How our allies in Kuwait and Qatar funded Islamic State
Here is the opening from this informative article by Andrew Gilligan for The Telegraph:
In the great jihadi funding bazaar that is the Gulf state of Kuwait, there’s a terror finance option for every pocket, from the private foundations dealing in tens of millions to the more retail end of the market. Give enough for 50 sniper bullets (50 dinars, about £110), promises the al-Qaeda and Islamic State-linked cleric tweeting under the name “jahd bmalk”, and you will earn “silver status”. Donate 100 dinars to buy eight badly needed mortar rounds, and he’ll make you a “gold status donor”.
As the jihadi funders hand out loyalty cards, the West has belatedly realised that some of its supposed friends in the Gulf have been playing the disloyalty card. Had Kuwait not been freed by American, British and allied troops in 1991, it would presumably now still be the “19th province” of Saddam Hussein’s Iraq. But the emirate has repaid the Western blood and treasure spent in its liberation by becoming, in the words of David Cohen, the US undersecretary for terrorism and financial intelligence, the “epicentre of funding for terrorist groups in Syria”.
Islamic State (Isil), with its newly conquered territory, oilfields and bank vaults, no longer needs much foreign money.
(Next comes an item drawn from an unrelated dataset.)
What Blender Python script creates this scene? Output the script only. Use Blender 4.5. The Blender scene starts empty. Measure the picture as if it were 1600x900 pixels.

But its extraordinarily swift rise to this point, a place where it threatens the entire region and the West, was substantially paid for by the allies of the West. Isil’s cash was raised in, or channelled through, Kuwait and Qatar, with the tacit approval and sometimes active support of their governments.
Though this has not yet been widely understood in Europe, it is no secret. Throughout 2013 and the earlier part of this year, on TV stations, websites and social media in Kuwait and Qatar, the jihadis openly solicited money for weapons and troops, much as charities in Britain might seek donations for tents and food. One of the main Oxfams of jihad is a group called the Kuwait Scholars’ Union (KSU), which ran a number of major fundraising drives, including the “Great Kuwait Campaign”, raising several million dollars for anti-aircraft missiles, rocket-propelled grenades and fighters. Some of the money went to Isil and some to the al-Qaeda front Jabhat al-Nusra, Isil’s ally until this February.
“By Allah’s grace and his success, the Great Kuwait Campaign announces the preparation of 8,700 Syrian mujahideen,” announced the KSU’s president, Nabil al-Awadi, in June 2013. “The campaign is ongoing until 12,000 are prepared.” The same year, the KSU ran the “Liberate the Coast” fundraising campaign to help pay for a sectarian massacre of hundreds of civilians in the Syrian port of Latakia. One of the KSU’s fundraisers, Shafi al-Ajmi, tweeted that the donations would go “to buy what is needed to expel the Safavids”, an insulting term for Shia. Last month, he was designated a funder of terrorism by the US.
We do not have friends in authoritarian regimes, only interests.